Aprendi isso com grande clareza porque fiz a primária antes do 25/A, e o secundário até ao final da década de 70. Na primária aprendi a história de Portugal através do Viriato, do Conde D. Henrique, do Afonso Henriques, do D. João I e II, do D. Nuno Alvares Pereira, do Vasco da Gama e de outros menos importantes, como o Martim Moniz, o Alcaide do Castelo de Faria, a Deuladeu Martins, a padeira de Aljubarrota. Na primária, os descobrimentos foram feitos para alargar a fé e o império, e se não fosse a Ínclita Geração, desde o Rei D. Duarte ao Navegador Conde D. Henrique e ao regente D. Pedro (sem que nunca se esquecesse o herói trágico D. Fernando), não tinham acontecido.

No secundário aprendi a história "colectivista" de Portugal.
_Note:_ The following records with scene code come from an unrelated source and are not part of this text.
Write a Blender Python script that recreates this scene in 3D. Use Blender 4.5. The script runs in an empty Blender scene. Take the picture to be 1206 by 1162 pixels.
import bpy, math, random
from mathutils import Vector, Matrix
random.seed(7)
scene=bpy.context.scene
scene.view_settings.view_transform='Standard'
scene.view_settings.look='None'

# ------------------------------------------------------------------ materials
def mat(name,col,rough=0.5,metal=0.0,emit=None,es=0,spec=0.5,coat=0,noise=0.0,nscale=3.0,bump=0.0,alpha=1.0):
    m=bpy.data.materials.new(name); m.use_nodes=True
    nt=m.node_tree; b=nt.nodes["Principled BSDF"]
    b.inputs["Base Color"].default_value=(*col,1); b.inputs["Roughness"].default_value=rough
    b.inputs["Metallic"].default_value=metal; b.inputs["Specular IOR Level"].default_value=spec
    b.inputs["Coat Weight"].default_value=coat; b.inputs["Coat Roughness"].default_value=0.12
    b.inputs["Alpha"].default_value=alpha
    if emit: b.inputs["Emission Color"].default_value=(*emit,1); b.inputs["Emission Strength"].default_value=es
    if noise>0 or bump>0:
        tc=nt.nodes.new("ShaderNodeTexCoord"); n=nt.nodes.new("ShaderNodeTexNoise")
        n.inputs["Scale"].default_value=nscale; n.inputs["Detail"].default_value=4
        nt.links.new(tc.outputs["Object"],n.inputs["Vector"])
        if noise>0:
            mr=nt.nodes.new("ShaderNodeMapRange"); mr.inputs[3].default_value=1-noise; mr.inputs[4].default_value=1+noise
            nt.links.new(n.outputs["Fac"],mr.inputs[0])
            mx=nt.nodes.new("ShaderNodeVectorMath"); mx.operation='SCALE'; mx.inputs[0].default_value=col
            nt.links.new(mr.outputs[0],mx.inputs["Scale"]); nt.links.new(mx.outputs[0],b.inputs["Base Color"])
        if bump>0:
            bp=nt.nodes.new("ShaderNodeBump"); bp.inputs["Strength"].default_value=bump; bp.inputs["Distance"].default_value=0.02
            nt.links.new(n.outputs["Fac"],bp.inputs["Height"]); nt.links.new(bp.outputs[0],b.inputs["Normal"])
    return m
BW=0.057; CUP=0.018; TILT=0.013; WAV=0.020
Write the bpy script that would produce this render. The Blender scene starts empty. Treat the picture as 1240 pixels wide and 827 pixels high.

Os descobrimentos passaram a ser feitos porque a burguesia precisava de matérias primas e mercados, a nobreza precisava de feitos militares que a justificassem, etc. Tudo passou a ser estudado por referência à estratificação social, sua manutenção pela classe dominante e sua evolução, mais ou menos revolucionária, pelas classes que tomavam, em cada momento histórico, consciência do seu poder. Tudo, claro, num contexto de que "poder" ou era o poder económico ou não o era na verdade.

Assim, e nesta perspectiva, tudo o que se passou tinha que se passar, e se D. Afonso Henriques não tivesse existido, outro seria. E, como ele, todos os restantes - Ínclita Geração incluída - não passavam de peões de um jogo social mais vasto, de que nem eles próprios nem ninguém tinha verdadeira consciência, até que Marx chegou e explicou isto tudo (não me chateiem com pormenores, eu estou a simplificar e já começo a duvidar se chego a publicar o que quer que seja, porque com o embalo que isto leva só daqui a trezentas linhas é que volto ao tema original).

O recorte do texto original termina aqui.